A few years ago he received a letter from the man.

"He was dying and wanted me to come see him and I didn't go."

Because?

"Because I had found out for certain that he had preyed on children since that time. I could still value what he did for me, but I could not honor him. It was one of those things where I never regretted, but it was bittersweet".


Addendum: Have you ever seen a film that didn't have Philip Seymour Hoffman in it? I haven't.

Further addendum: John Patrick Shanley also wrote 'Moonstruck', which contains a line I enjoy shouting (I'd be Nicolas Cage and make my best friend be Cher.)

"WE ARE PUT ON THIS EARTH TO RUIN OURSELVES AND BREAK OUR HEARTS AND LOVE THE WRONG PEOPLE AND DIE!"

(What can become of a girl who wanted to play the Nicolas Cage role?)

Friday, December 05, 2008

 

Bitchbuzz

Jane Bradley, from the genius website 'Bitchbuzz', just put up this overly generous article.

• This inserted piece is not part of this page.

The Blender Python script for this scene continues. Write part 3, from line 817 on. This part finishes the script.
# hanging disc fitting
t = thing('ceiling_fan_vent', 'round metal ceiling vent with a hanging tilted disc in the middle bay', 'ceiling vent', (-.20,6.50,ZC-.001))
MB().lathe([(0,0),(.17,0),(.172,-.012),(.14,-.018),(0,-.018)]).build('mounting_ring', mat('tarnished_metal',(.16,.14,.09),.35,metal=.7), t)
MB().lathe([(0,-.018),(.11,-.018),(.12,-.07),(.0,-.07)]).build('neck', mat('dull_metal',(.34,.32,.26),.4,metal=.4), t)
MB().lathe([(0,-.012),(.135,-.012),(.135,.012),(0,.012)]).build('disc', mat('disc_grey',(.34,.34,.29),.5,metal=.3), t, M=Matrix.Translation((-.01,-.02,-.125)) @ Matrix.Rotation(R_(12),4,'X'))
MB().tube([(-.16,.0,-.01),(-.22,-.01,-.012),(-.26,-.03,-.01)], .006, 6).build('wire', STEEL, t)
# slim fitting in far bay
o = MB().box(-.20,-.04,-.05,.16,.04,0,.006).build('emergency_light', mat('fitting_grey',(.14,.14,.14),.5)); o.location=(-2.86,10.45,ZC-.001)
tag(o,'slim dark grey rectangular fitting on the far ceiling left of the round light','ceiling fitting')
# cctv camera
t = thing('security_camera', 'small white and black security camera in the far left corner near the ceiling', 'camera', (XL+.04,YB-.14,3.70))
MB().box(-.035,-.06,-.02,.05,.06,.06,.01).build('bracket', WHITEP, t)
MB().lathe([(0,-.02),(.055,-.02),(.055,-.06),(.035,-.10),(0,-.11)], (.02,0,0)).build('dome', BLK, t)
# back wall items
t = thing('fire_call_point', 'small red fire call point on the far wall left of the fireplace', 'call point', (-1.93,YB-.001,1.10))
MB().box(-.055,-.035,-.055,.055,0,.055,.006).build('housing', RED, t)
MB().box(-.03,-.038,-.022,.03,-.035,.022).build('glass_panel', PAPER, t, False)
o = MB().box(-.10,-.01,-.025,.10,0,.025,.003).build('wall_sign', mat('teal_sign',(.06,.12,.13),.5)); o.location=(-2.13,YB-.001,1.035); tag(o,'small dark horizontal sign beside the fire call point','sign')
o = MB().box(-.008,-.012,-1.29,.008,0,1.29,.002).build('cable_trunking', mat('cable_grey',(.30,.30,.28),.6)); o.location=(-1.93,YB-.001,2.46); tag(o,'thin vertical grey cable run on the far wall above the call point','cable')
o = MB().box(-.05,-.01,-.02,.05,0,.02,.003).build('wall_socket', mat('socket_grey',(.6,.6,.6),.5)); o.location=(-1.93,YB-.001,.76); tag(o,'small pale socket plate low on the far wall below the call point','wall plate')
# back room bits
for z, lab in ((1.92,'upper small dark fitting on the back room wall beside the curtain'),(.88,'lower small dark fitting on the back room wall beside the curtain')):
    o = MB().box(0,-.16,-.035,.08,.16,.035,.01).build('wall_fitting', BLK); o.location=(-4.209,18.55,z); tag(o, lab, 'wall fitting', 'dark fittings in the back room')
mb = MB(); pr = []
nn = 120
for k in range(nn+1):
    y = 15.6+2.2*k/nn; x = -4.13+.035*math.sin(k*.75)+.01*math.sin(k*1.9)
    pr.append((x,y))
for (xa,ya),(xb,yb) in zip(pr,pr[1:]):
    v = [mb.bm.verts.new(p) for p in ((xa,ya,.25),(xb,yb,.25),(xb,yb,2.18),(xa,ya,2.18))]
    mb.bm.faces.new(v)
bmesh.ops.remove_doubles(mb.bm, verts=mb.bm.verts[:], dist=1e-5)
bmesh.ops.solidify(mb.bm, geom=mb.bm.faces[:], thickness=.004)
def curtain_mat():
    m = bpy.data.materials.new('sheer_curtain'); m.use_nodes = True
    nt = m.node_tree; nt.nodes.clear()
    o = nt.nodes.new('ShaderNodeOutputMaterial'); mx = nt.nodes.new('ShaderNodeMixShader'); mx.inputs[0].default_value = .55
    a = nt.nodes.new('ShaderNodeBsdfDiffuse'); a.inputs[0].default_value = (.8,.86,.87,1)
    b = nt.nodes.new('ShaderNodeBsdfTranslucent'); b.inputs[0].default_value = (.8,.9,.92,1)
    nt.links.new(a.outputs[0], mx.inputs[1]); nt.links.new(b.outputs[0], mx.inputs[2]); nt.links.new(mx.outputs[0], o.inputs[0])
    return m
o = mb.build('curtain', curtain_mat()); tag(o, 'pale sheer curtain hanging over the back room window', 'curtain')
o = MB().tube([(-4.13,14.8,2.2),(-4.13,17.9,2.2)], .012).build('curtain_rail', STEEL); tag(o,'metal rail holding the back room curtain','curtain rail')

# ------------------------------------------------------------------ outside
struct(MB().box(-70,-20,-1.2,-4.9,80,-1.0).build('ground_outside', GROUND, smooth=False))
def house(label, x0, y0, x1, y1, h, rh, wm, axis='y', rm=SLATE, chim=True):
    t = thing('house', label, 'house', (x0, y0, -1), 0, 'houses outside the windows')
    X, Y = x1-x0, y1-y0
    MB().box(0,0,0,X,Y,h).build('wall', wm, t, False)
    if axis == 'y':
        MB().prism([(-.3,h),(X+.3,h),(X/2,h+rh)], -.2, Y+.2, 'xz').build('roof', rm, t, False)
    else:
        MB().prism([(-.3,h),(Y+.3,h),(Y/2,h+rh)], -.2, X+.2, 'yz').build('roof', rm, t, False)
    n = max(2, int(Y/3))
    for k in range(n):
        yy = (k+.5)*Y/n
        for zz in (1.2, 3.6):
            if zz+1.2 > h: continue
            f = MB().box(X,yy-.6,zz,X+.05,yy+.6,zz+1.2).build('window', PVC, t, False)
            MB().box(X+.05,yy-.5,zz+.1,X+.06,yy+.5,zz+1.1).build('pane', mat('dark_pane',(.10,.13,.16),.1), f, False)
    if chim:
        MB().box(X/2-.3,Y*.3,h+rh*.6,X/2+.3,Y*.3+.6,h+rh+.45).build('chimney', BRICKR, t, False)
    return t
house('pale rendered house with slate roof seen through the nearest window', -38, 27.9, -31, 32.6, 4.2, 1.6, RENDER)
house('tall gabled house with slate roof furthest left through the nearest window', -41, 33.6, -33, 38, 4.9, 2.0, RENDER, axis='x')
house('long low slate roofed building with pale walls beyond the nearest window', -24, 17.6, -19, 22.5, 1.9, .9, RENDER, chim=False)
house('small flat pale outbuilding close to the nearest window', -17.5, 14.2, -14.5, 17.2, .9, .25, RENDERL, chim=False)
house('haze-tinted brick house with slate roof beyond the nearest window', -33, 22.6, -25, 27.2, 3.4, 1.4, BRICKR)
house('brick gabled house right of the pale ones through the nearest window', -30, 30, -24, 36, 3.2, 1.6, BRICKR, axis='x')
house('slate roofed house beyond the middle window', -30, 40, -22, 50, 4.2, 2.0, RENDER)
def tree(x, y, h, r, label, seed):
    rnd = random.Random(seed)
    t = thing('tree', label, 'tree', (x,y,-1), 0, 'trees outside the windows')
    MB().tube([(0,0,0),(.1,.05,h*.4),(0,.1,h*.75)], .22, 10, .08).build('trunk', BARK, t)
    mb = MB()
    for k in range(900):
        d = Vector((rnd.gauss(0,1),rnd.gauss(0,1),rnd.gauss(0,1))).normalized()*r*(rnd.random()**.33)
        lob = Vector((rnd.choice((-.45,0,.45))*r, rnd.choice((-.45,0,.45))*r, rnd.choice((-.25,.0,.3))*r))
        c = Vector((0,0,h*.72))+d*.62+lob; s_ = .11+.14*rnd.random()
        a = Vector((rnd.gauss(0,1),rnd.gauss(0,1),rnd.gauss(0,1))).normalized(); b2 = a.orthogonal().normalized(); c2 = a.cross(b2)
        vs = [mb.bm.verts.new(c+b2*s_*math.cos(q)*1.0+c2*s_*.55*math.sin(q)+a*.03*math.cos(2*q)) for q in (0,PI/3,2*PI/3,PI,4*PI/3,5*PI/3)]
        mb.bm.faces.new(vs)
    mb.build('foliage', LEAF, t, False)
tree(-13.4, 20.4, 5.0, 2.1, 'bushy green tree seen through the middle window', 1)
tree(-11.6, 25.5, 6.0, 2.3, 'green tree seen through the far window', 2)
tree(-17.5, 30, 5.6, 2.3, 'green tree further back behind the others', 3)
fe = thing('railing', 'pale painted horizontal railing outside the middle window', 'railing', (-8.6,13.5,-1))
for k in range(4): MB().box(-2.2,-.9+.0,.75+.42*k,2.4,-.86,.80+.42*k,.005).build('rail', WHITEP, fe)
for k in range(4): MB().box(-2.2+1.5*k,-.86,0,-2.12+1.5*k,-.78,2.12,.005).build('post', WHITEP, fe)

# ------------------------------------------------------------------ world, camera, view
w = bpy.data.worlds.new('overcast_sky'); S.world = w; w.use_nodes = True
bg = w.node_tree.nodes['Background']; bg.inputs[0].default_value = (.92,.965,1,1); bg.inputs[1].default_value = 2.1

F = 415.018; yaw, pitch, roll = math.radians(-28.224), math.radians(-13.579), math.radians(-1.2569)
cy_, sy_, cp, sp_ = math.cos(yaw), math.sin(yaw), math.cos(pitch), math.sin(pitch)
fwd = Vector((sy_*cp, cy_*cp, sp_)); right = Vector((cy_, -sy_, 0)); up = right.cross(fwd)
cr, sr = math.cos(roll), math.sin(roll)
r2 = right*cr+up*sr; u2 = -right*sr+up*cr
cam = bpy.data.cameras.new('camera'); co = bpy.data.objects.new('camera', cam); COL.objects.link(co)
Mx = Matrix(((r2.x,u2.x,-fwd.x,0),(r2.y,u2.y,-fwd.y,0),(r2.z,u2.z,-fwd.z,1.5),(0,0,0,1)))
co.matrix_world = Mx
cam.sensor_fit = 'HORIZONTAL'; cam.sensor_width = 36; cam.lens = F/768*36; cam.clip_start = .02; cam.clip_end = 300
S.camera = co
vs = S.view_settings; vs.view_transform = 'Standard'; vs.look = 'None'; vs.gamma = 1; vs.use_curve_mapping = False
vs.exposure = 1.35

http://culture.bitchbuzz.com/literary-heroines-to-love-an-interview-with2.html

 

Sanpaku

...this is a word I just learned. It describes a rare condition where the white of the eye is visible below the iris. Marilyn Monroe, John Lennon and JFK had sanpaku eyes, which are considered by some cultures to be indicative of a spiritual malady, and by others the sign a superior being (in all three cases both apply, don't they?) I heard the word applied to Robert Pattinson, the lead in 'Twilight' and the man who, no matter how many times I expect his surname to be 'Patterson', it's still always 'Pattinson'. The movie is daft because the author created a world where vampires are chaste, which is like re-imagining werewolf mythology so the werewolves have no legs. It doesn't make sense. But the whole cinema (and it seems, culture), from eight year old girls to middle aged gay men, was transfixed by Robert and his sanpaku. During the middle of dinner my gay friend said dreamily "What do you think Robert Pattinson is doing right now?" The answer seemed obvious to me. "I'd say he's fucking." "Yes" my friend agreed with a sigh. Anyway, I mention sanpaku because it's my favourite new thing and I've decided that, random as they may be, I'll just be blogging about things I like. The reason being, the world is in chaos, Pakistan and India are nuclear powers on the brink of war, and yet when people gather in groups on the internet they still tend to talk about what they hate rather than what they love. So. Sanpaku. Love them.